We live in the community we belong to. There is the life of the family, the relationship with the neighbors, the infrastructure we live on and the circumference we live in. It is the hometown for us. When we lose it, it means we lose the base of our livelihood. It is comparable to our death.
The census last year has revealed the population of four towns at and around the nuclear power plant destructed almost 5 years ago is zero. There used to be people of 55347 living there in 2010. These people and some others have had to take refuge somewhere since the accident in 2011. They are as good as forced to die due to that accident since they have lost their hometown.

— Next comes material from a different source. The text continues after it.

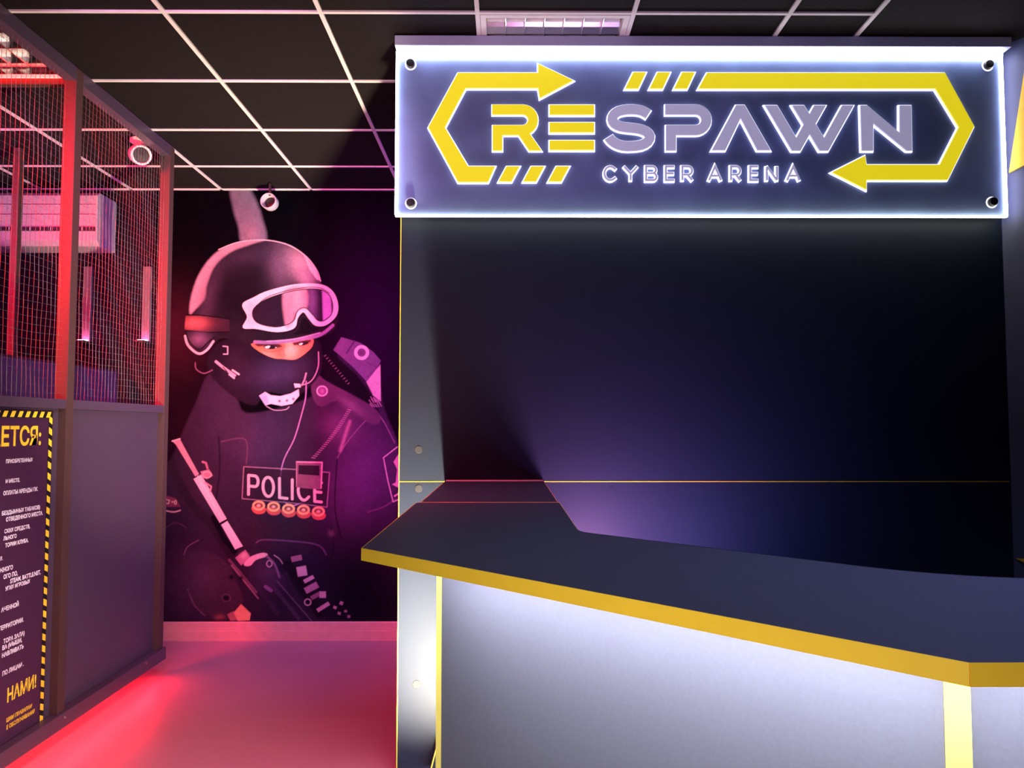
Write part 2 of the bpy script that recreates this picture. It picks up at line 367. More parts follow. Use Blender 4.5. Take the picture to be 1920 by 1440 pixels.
# stroke alphabet (unit box, y down)
G = {'C': [[(.95,.2)] + arc(.5,.5,.5,.5,-40,-320,16)[1:-1] + [(.95,.8)]],
     'Y': [[(0,0),(.5,.52),(1,0)], [(.5,.5),(.5,1)]],
     'B': [[(0,.5),(0,0),(.55,0)] + arc(.62,.25,.3,.25,-90,90,8) + [(0,.5)], [(.3,.5),(.6,.5)] + arc(.68,.75,.3,.25,-90,90,8) + [(0,1),(0,.45)]],
     'E': [[(.9,0),(0,0),(0,1),(.9,1)], [(0,.5),(.85,.5)]],
     'R': [[(0,1),(0,0),(.55,0)] + arc(.6,.3,.35,.3,-90,90,8) + [(0,.6)], [(.5,.6),(.95,1)]],
     'A': [[(0,1),(.5,0),(1,1)], [(.22,.68),(.78,.68)]],
     'N': [[(0,1),(0,0)],[(.02,0),(.98,1)],[(1,1),(1,0)]],
     'P': [[(0,1),(0,0),(.55,0)] + arc(.62,.28,.33,.28,-90,90,8) + [(0,.56)]],
     'O': [arc(.5,.5,.5,.5,0,360,20)],
     'L': [[(0,0),(0,1),(.85,1)]], 'I': [[(0,0),(0,1)]]}
for ch, x0, x1 in (('C',1130,1158),('Y',1167,1197),('B',1208,1234),('E',1245,1268),('R',1276,1301),
                   ('A',1326,1354),('R',1367,1391),('E',1403,1425),('N',1434,1459),('A',1472,1501)):
    ps = [[(x0+3+(x1-x0-6)*u, 313+(338.5-313)*v) for u, v in p] for p in G[ch]]
    sign_strokes('small_letter', ps, 3.4, W_, 3.6)

# ------------------------------------------------------------------ reception counter
TH = .0215
XA = onZ(679, 1028, CT).x; YA = onZ(679, 1028, CT).y       # outer left corner
XR = onY(1021, 903, YP).x                                                   # inner side of the arm
s_out = XA + YA
cr = onZ(1836, 1243, CT); YO = cr.y                         # outer straight edge
_p = onZ(1067, 995, CT); s_in = _p.x + _p.y; YI = onZ(1850, 1086, CT).y
YJ = onZ(900, 942.5, CT).y
XE = 2.6
def fillet(a, b, c, r, n=5):
    a, b, c = Vector(a), Vector(b), Vector(c); p = b + (a-b).normalized()*r; q = b + (c-b).normalized()*r
    return [tuple(p*(1-t)**2 + b*2*t*(1-t) + q*t*t) for t in [i/n for i in range(n+1)]]
def wall_x(y): return WR0.x + (WR0.y - y) * math.tan(math.radians(30)) - .004
rc = thing('reception_counter', 'angled reception counter with dark top, yellow edge and white light under its rim', 'counter', (.1, 1.6, 0))
outer = [(XA, YJ+.001), (XA, YA), (s_out-YO, YO), (wall_x(YO), YO)]
inner = [(wall_x(YI), YI)] + fillet((1.6, YI), (s_in-YI, YI), (XR, s_in-XR), .16, 8) + fillet((s_in-YI, YI), (XR, s_in-XR), (XR, 3), .03, 4) + [(XR, YJ+.001)]
main = [(XA, YJ-.001), (XA, YA), (s_out-YO, YO), (wall_x(YO), YO)] + inner[:-1] + [(XR, YJ-.001)]
MB().prism(main, CT-TH, CT).build('countertop', M['top'], rc)
MB().prism([(XA+.012, YJ+.0065), (XR-.004, YJ+.0065), (XR-.004, YP-.003), (XA+.012, YP-.003)], CT-TH, CT).build('countertop', M['top'], rc)
MB().box(XA+.006, XR+.001, YJ-.0005, YJ+.006, CT-TH, CT+.0010).build('joint_strip', M['seam'], rc)
MB().box(XA+.014, XR-.006, YP-.010, YP-.0035, CT+.0002, CT+.0055).build('wall_seal', M['white'], rc)
def band(name, pts, m, zt=.0004):
    mb = MB()
    for a, b in zip(pts[:-1], pts[1:]):
        a = Vector(a); b = Vector(b); d = (b-a).normalized(); n = Vector((d.y, -d.x))*.0016
        mb.prism([a, b, b+n, a+n], CT-TH-.0002, CT+zt)
    return mb.build(name, m, rc)
band('yellow_edge_band', [(XA, YA), (s_out-YO, YO)][::1], M['yellow'])
band('yellow_edge_band', [(s_out-YO, YO), (wall_x(YO), YO)], M['yellow'])
band('side_edge_band', [(XA, YJ), (XA, YA)], M['yellow'])
band('inner_edge_band', [(XR, s_in-XR+.03), (XR, YJ)], M['seam'])
band('rear_edge_band', [(XR-.004, YJ+.007), (XR-.004, YP-.003)], M['seam'])
band('rear_edge_band', [(XA+.012, YP-.003), (XA+.012, YJ+.007)], M['yellow'])
mbp = [p for p in inner[1:-1]][::1]
band('inner_edge_band', mbp, M['anth'])
# body
O = .14
BX, BY = -.132, 1.50
s_b = BX + BY; YBF = YO + O; XC = s_b - YBF
zt = CT - TH - .0005
MB().seg((BX, YP-.004), (BX, BY+.002), .016, .08, zt).build('side_panel', M['front'], rc)
MB().seg((BX+.008, BY-.008), (XC, YBF), .016, .08, zt).build('front_panel', M['front'], rc)
MB().box(XC+.030, wall_x(YBF), YBF, YBF+.016, .08, zt).build('front_panel', M['front'], rc)
MB().prism([(BX-.002, BY+.004), (BX-.002, BY-.004), (BX+.008, BY-.010), (BX+.010, BY)], .08, zt).build('yellow_corner_strip', M['strip'], rc)
MB().prism([(XC-.001, YBF-.003), (XC+.029, YBF-.003), (XC+.029, YBF+.016), (XC+.010, YBF+.016)], .08, zt).build('yellow_corner_strip', M['strip'], rc)
MB().box(XR-.045, XR-.029, s_in-XR+.05, YP-.004, .02, zt).build('inner_panel', M['anth'], rc)
pl = MB(); pl.seg((BX+.03, YP-.004), (BX+.03, BY+.03), .016, 0, .08); pl.seg((BX+.04, BY+.02), (XC+.02, YBF+.03), .016, 0, .08)
pl.box(XC+.03, wall_x(YBF+.03), YBF+.03, YBF+.046, 0, .08); pl.build('plinth', M['black'], rc)
# inner desk shelf behind the front
MB().prism([(XR, 1.75), (XC+.09, YBF+.10), (1.9, YBF+.10), (1.9, YBF+.55), (.70, YBF+.55), (XR, 2.05)], .74, .765).build('desk_shelf', M['top'], rc)
# led strips under the rim (aluminium channel + glowing diffuser)
dn = Vector((-.7071, -.7071))
def led_run(a, b, wid=.010):
    a = Vector(a); b = Vector(b)
    MB().seg(a, b, wid, zt-.006, zt-.0005).build('led_strip', M['ledu'], rc)
led_run((BX-.045, YP-.05), (BX-.045, BY+.0))
o_ = dn*.100
led_run((BX+o_.x+.03, BY+o_.y-.03), (XC+o_.x+.03, YBF+o_.y-.03))
led_run((XC+.02, YBF-.105), (wall_x(YBF-.105)-.02, YBF-.105))
# added unseen strip low on the plinth, lights floor and panel from below
MB().seg((BX+.012, YP-.05), (BX+.012, BY+.05), .012, .030, .050).build('plinth_fill_strip', M['ledu'], rc)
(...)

The cause of the accident has not yet been elucidated. The melt down plants were not controlled yet. No prospect for control of the nuclear contamination yet. Without resolving these problems, how could they restart operation of the other nuclear power plants? The government has, however, started running a nuclear power plant in Kagoshima last year. They are going to run another near Kyoto. If another serious accident occurs there, the other plants, more than a dozen in the vicinity, would be uncontrollable. It should cause much worse contamination in Western Japan including Kyoto and Osaka. They will lose the water reserving lake of Biwako as well. It would destroy whole Western Japan. It means our country won't pull it through then.
Those deciding to run the other nuclear power plants are comfortably off in Tokyo, where they have enjoyed the power sent from the nuclear power plants in Fukushima for decades. Even while so many people should live as refugees elsewhere far from their hometown. Something insane is going on.